Tuesday, December 06, 2005
Search engine from a googler
The released Funes search engine indexes mbox e-mail archives (that's a Thunderbird native format, most of the other e-mail clients can at least export into the mbox format) and is used from the command line.I will give it a try and let you know how it works.I have eight years of email archives. These archives are my memory. But my memory is awkward, it is hard for me to find things in it. When did I last write my old friend? What all have I thought about Jorge Luis Borges? Who wrote me email in early April, 2001?
Funes is a Java program that enables you to search your memories. At its core is a search engine: Funes indexes all of your email into a quickly-searchable database and then lets you query that database. The search engine itself is implemented with Lucene. Funes adds the glue to parse mailboxes and interact with you via a command line interface.
There are other search tools out there for email, for example grepmail or mg. I wrote Funes because I wanted my own tool to work my own way, because I needed something to keep out of trouble while I was looking for work, and because Lucene was so cool. Mostly, I wrote it because my memory is important to me.

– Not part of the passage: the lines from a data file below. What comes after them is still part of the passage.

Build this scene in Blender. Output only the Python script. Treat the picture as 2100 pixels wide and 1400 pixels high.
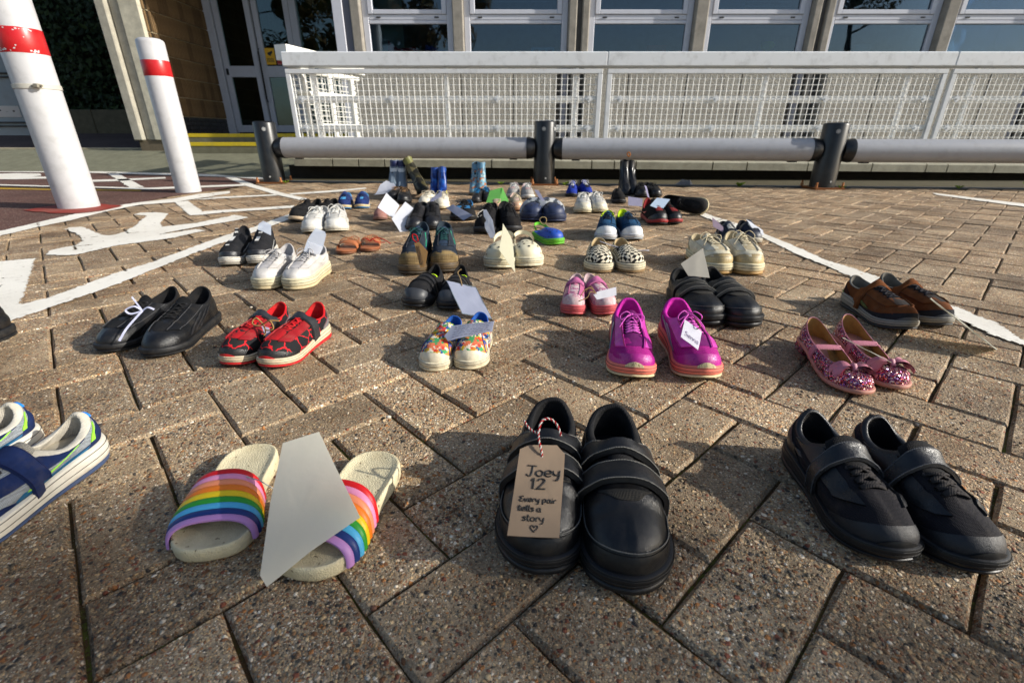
import bpy, bmesh, math, random
import numpy as np
from mathutils import Vector, Matrix
from mathutils.bvhtree import BVHTree
R = math.radians
scene = bpy.context.scene
COL = scene.collection
for o in list(bpy.data.objects):
    bpy.data.objects.remove(o)
random.seed(7)
rng = np.random.default_rng(11)

# ------------------------------------------------------------------ camera
cam_d = bpy.data.cameras.new('camera')
cam = bpy.data.objects.new('camera', cam_d)
COL.objects.link(cam)
scene.camera = cam
cam.location = (0, 0, 0.42)
cam.rotation_euler = (R(90) - math.atan(424 / 972), 0, 0)
cam_d.sensor_width = 36
cam_d.lens = 972 / 2100 * 36
cam_d.clip_start = 0.02
cam_d.clip_end = 500
cam_d.dof.use_dof = True
cam_d.dof.focus_distance = 0.85
cam_d.dof.aperture_fstop = 8.0

# ------------------------------------------------------------------ light
SUN_AZ = math.atan2(0.98, -0.19)      # from +Y towards +X
SUN_EL = R(25)
world = bpy.data.worlds.new('World')
scene.world = world
world.use_nodes = True
wn = world.node_tree.nodes
wl = world.node_tree.links
wn.clear()
w_out = wn.new('ShaderNodeOutputWorld')
w_bg = wn.new('ShaderNodeBackground')
w_sky = wn.new('ShaderNodeTexSky')
w_sky.sky_type = 'NISHITA'
w_sky.sun_disc = False
w_sky.sun_elevation = SUN_EL
w_sky.sun_rotation = SUN_AZ
w_sky.air_density = 1.0
w_sky.dust_density = 1.5
w_bg.inputs['Strength'].default_value = 0.125
wl.new(w_sky.outputs[0], w_bg.inputs['Color'])
wl.new(w_bg.outputs[0], w_out.inputs['Surface'])
sun_d = bpy.data.lights.new('sun', 'SUN')
sun_d.energy = 4.7
sun_d.angle = R(0.53)
sun_d.color = (1.0, 0.955, 0.87)
sun = bpy.data.objects.new('sun', sun_d)
COL.objects.link(sun)
sdir = Vector((math.sin(SUN_AZ) * math.cos(SUN_EL), math.cos(SUN_AZ) * math.cos(SUN_EL), math.sin(SUN_EL)))
sun.rotation_euler = sdir.to_track_quat('Z', 'Y').to_euler()
sun.location = (6, -2, 6)
scene.view_settings.view_transform = 'Standard'
scene.view_settings.look = 'None'
scene.view_settings.exposure = 0.42
scene.view_settings.gamma = 1.0
scene.view_settings.use_curve_mapping = False
scene.render.engine = 'CYCLES'

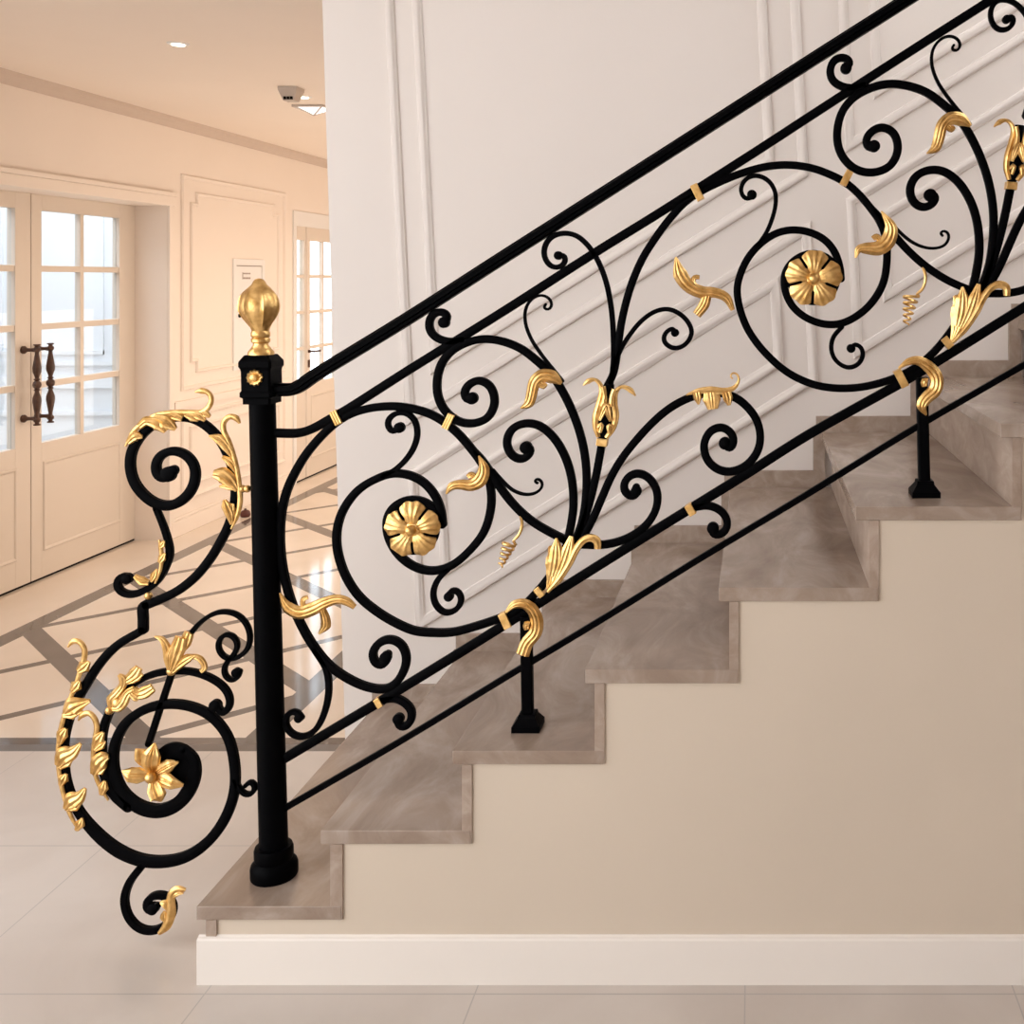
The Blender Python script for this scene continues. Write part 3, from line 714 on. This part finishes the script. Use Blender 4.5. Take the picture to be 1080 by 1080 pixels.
frame('trim_4', [lower(887, 1300, 771, 933), lower(921, 1270, 808, 893)])

# corridor: left wall with two door openings
D1a, D1b, DT = 4.80, 6.75, 2.07      # double door
D2a, D2b, D2T = 8.60, 10.2, 2.13     # glazed door further on
bm = BM(); xb = XW-.26
box(bm, xb, XW, YB, D1a, 0, ZC); box(bm, xb, XW, D1b, D2a, 0, ZC); box(bm, xb, XW, D2b, 13.2, 0, ZC)
box(bm, xb, XW, D1a, D1b, DT, ZC); box(bm, xb, XW, D2a, D2b, D2T, ZC)
struct('wall_left', bm, 'corr')
bm = BM(); box(bm, xb, -1.30, 13.0, 13.2, 0, ZC); struct('wall_far', bm, 'corr')
bm = BM(); box(bm, -1.36, -1.24, YB+.14, 13.0, 0, ZC); struct('wall_right', bm, 'corr')
bm = BM(); box(bm, xb, -1.24, YB+.03, 13.2, ZC, ZC+.2); struct('ceiling', bm, 'ceil')
# dropped strip along the wall, darkened in place of a ceiling shadow gap
bm = BM(); pr = [(0, 0), (.055, 0), (.05, -.02), (.03, -.035), (.012, -.055), (0, -.06)]
a = [bm.verts.new((XW+x, YB, ZC+z)) for x, z in pr]; b = [bm.verts.new((XW+x, 13.0, ZC+z)) for x, z in pr]
bm.faces.new(a); bm.faces.new(b[::-1])
for i in range(len(pr)): bm.faces.new((a[i], b[i], b[(i+1) % len(pr)], a[(i+1) % len(pr)]))
struct('trim_5', bm, 'gap_shade')
bm = BM()
for y0, y1 in ((YB, D1a), (D1b+.02, D2a-.06), (D2b+.06, 13.0)):
    box(bm, XW, XW+.018, y0, y1, 0, .10); box(bm, XW, XW+.010, y0, y1, .10, .118)
struct('baseboard_left', bm, 'corr', bevel=.003)
# raised mouldings on the corridor wall
def wall_bead(bm, pts, w=.03, h=.016, x=XW):     # closed loop of (y, z)
    n = len(pts); P = [Vector(p) for p in pts]; offs = []
    for i in range(n):
        a, b, c = P[i-1], P[i], P[(i+1) % n]
        d1 = (b-a).normalized(); d2 = (c-b).normalized(); n1 = Vector((-d1.y, d1.x)); n2 = Vector((-d2.y, d2.x))
        m = n1+n2; offs.append(m/m.dot(n1))
    prof = [(-.5, 0), (-.45, .5), (-.2, 1), (.2, .8), (.5, 0)]
    rings = [[bm.verts.new((x+h*b, P[i].x+offs[i].x*w*a, P[i].y+offs[i].y*w*a)) for a, b in prof] for i in range(n)]
    for i in range(n):
        a, b = rings[i], rings[(i+1) % n]
        for k in range(len(prof)-1): bm.faces.new((a[k], a[k+1], b[k+1], b[k]))
def notched(y0, y1, z0, z1, e):
    return [(y0+e, z0), (y1-e, z0), (y1-e, z0+e), (y1, z0+e), (y1, z1-e), (y1-e, z1-e), (y1-e, z1), (y0+e, z1), (y0+e, z1-e), (y0, z1-e), (y0, z0+e), (y0+e, z0+e)]
bm = BM()
wall_bead(bm, [(6.92, .92), (8.42, .92), (8.42, 2.27), (6.92, 2.27)]); wall_bead(bm, notched(7.03, 8.31, 1.02, 2.17, .07), .024)
wall_bead(bm, [(6.92, .22), (8.42, .22), (8.42, .74), (6.92, .74)]); wall_bead(bm, [(7.02, .30), (8.32, .30), (8.32, .66), (7.02, .66)], .02)
wall_bead(bm, [(10.6, .22), (12.6, .22), (12.6, .74), (10.6, .74)]); wall_bead(bm, [(10.6, .92), (12.6, .92), (12.6, 2.27), (10.6, 2.27)])
box(bm, XW, XW+.02, D1b+.06, D2a-.1, .80, .845)
struct('trim_6', bm, 'corr')
bm = BM()                            # thin casing round the big door
box(bm, XW, XW+.016, D1b, D1b+.055, .0, DT+.055); box(bm, XW, XW+.016, D1a-.055, D1a, 0, DT+.055); box(bm, XW, XW+.022, D1a-.055, D1b+.055, DT, DT+.06); box(bm, XW, XW+.032, D1a-.07, D1b+.07, DT+.06, DT+.085)
struct('trim_7', bm, 'corr', bevel=.004)

# --- door leaves
def door_leaf(parent, x, y0, y1, z1, gy0, gy1, gz0, gz1, cols, rows, mat='door', mw=.034, th=.045, panel=True):
    bm = BM(); xa = x-th
    box(bm, xa, x, y0, gy0, .012, z1); box(bm, xa, x, gy1, y1, .012, z1)
    box(bm, xa, x, gy0, gy1, .012, gz0); box(bm, xa, x, gy0, gy1, gz1, z1)
    for c in range(1, cols):
        yc = gy0+(gy1-gy0)*c/cols; box(bm, xa+.008, x-.004, yc-mw/2, yc+mw/2, gz0, gz1)
    for r in range(1, rows):
        zc = gz0+(gz1-gz0)*r/rows; box(bm, xa+.008, x-.005, gy0, gy1, zc-mw/2, zc+mw/2)
    if panel:
        wall_bead(bm, [(gy0+.02, .16), (gy1-.0, .16), (gy1-.0, gz0-.11), (gy0+.02, gz0-.11)], .02, .008, x)
    leaf_o = link('door_leaf', bm, mat, parent, bevel=.002)
    for c in range(cols):
        for r in range(rows):
            b2 = BM(); w = (gy1-gy0)/cols; h = (gz1-gz0)/rows
            box(b2, x-th*.5-.002, x-th*.5+.002, gy0+w*c, gy0+w*(c+1), gz0+h*r, gz0+h*(r+1))
            link('pane', b2, 'glass', leaf_o)
    return leaf_o
d1 = tag(empty('door_1'), kind='structure')
d1['label'] = 'white double door with glass panes and turned pull handles in left wall'
door_leaf(d1, XD, D1a, 5.775, DT, 4.94, 5.655, .735, 1.985, 2, 4)
door_leaf(d1, XD, 5.782, D1b, DT, 5.865, 6.585, .735, 1.985, 2, 4)
bm = BM(); box(bm, XD-.05, XD-.005, D1a, D1b, 0, .012); link('threshold_gap', bm, 'dark', d1)
def handle(y, side):
    bm = BM(); x = XD+.075*side if side > 0 else XD-.045-.075
    z0, z1 = .85, 1.275; L = z1-z0
    pf = [(.016,0),(.017,.012),(.010,.022),(.009,.03),(.016,.05),(.017,.075),(.010,.095),(.0095,.12),(.015,.20),(.021,.29),(.020,.34),(.011,.40),(.0095,.42),(.016,.435),(.010,.45),(.019,.475),(.021,.50)]
    pf = pf+[(r, 1-h) for r, h in pf[::-1]][1:]
    lathe(bm, [(r, z0+h*L) for r, h in pf], (x, y, 0), 18)
    for z in (z0+.035, z1-.03):
        xs = XD if side > 0 else XD-.045
        pr = [(.020, xs), (.021, xs+.010*side), (.010, xs+.024*side), (.009, xs+.045*side), (.014, x)]
        lathe(bm, pr, (0, y, z), 14, axis='x')
    h = link('pull_handle', bm, 'wood', d1, True); h['label'] = 'dark turned wooden pull handle'
handle(5.712, 1); handle(5.822, 1); handle(5.822, -1)
# --- glazed door further down the corridor
d2 = tag(empty('door_2'), kind='structure')
d2['label'] = 'far glazed door with bright panes at end of left wall'
door_leaf(d2, XW+.006, 8.84, 9.58, D2T-.089, 8.91, 9.47, .77, 1.93, 2, 4, mw=.028)
door_leaf(d2, XW+.006, 8.63, 8.82, D2T-.089, 8.655, 8.80, .77, 1.93, 1, 4, mw=.028, panel=False)
door_leaf(d2, XW+.006, 9.585, 10.17, D2T-.089, 9.66, 10.1, .77, 1.93, 2, 4, mw=.028)
bm = BM(); box(bm, XW-.06, XW+.014, D2a-.02, D2a+.03, 0, D2T-.09); box(bm, XW-.06, XW+.014, D2b-.03, D2b+.02, 0, D2T-.09); box(bm, XW-.06, XW+.014, D2a-.02, D2b+.02, D2T-.09, D2T+.03)
link('door_frame', bm, 'white', d2, bevel=.004)
bm = BM(); box(bm, XW-.07, XW+.002, D2a+.03, D2b-.03, 0, .012); link('threshold_gap', bm, 'dark', d2)
bm = BM(); lathe(bm, [(.012, 0), (.012, .02), (.008, .024), (.008, .05)], (XW+.006, 8.875, 1.03), 12, axis='x'); box(bm, XW+.044, XW+.058, 8.87, 9.0, 1.02, 1.036); box(bm, XW+.006, XW+.016, 8.86, 8.89, .90, .96)
link('lever_handle', bm, 'wood', d2)

# --- room seen through the big door
bm = BM(); box(bm, -7.1, -7.0, 3.0, 12.5, 0, 3.0); box(bm, -7.0, -3.9, 8.0, 8.12, 0, 2.7); box(bm, -7.1, -3.9, 2.9, 3.0, 0, 3.0)
struct('wall_room', bm, 'room')
bm = BM(); box(bm, -7.1, -5.5, 2.9, 8.1, 2.95, 3.05); struct('ceiling_room', bm, 'room')
bm = BM()
for y0 in (3.6, 5.2, 6.8, 8.4):
    wall_bead(bm, [(y0, 1.0), (y0+1.2, 1.0), (y0+1.2, 2.7), (y0, 2.7)], .06, .03, -7.0); wall_bead(bm, [(y0+.12, 1.12), (y0+1.08, 1.12), (y0+1.08, 2.58), (y0+.12, 2.58)], .04, .02, -7.0)
    wall_bead(bm, [(y0, .2), (y0+1.2, .2), (y0+1.2, .75), (y0, .75)], .05, .03, -7.0)
box(bm, -7.0, -6.96, 3.0, 8.0, .82, .90); box(bm, -7.0, -6.97, 3.0, 8.0, 0, .14)
for x0 in (-6.7, -5.6):
    for w in (0, .08):
        vs = [(x0+w, 1.0+w), (x0+.9-w, 1.0+w), (x0+.9-w, 2.5-w), (x0+w, 2.5-w)]
        for i in range(4):
            (xa, za), (xc, zc) = vs[i], vs[(i+1) % 4]
            box(bm, min(xa, xc)-.015, max(xa, xc)+.015, 7.975+.003*(i % 2)+.005*(w > 0), 8.0, min(za, zc)-.015, max(za, zc)+.015)
box(bm, -7.0, -3.9, 7.97, 8.0, .82, .90); box(bm, -7.0, -3.9, 7.975, 8.0, .62, .65); box(bm, -7.0, -3.9, 7.975, 8.0, 0, .14)
struct('trim_8', bm, 'room')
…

Funes is currently minimally usable and has much work to go. I am not likely to work on it in the near future. It is available as free software according to the GNU Public License. If you try it, please let me know.
Funes actually did work when I released it, but I don't use it. I don't think anyone does. These days I use Gmail or a little Perl script called grepmail.
I wonder would someday there be a Thunderbird extension capable of matching the post date against date-like strings in the post body (I use Thunderbird as an RSS aggregator).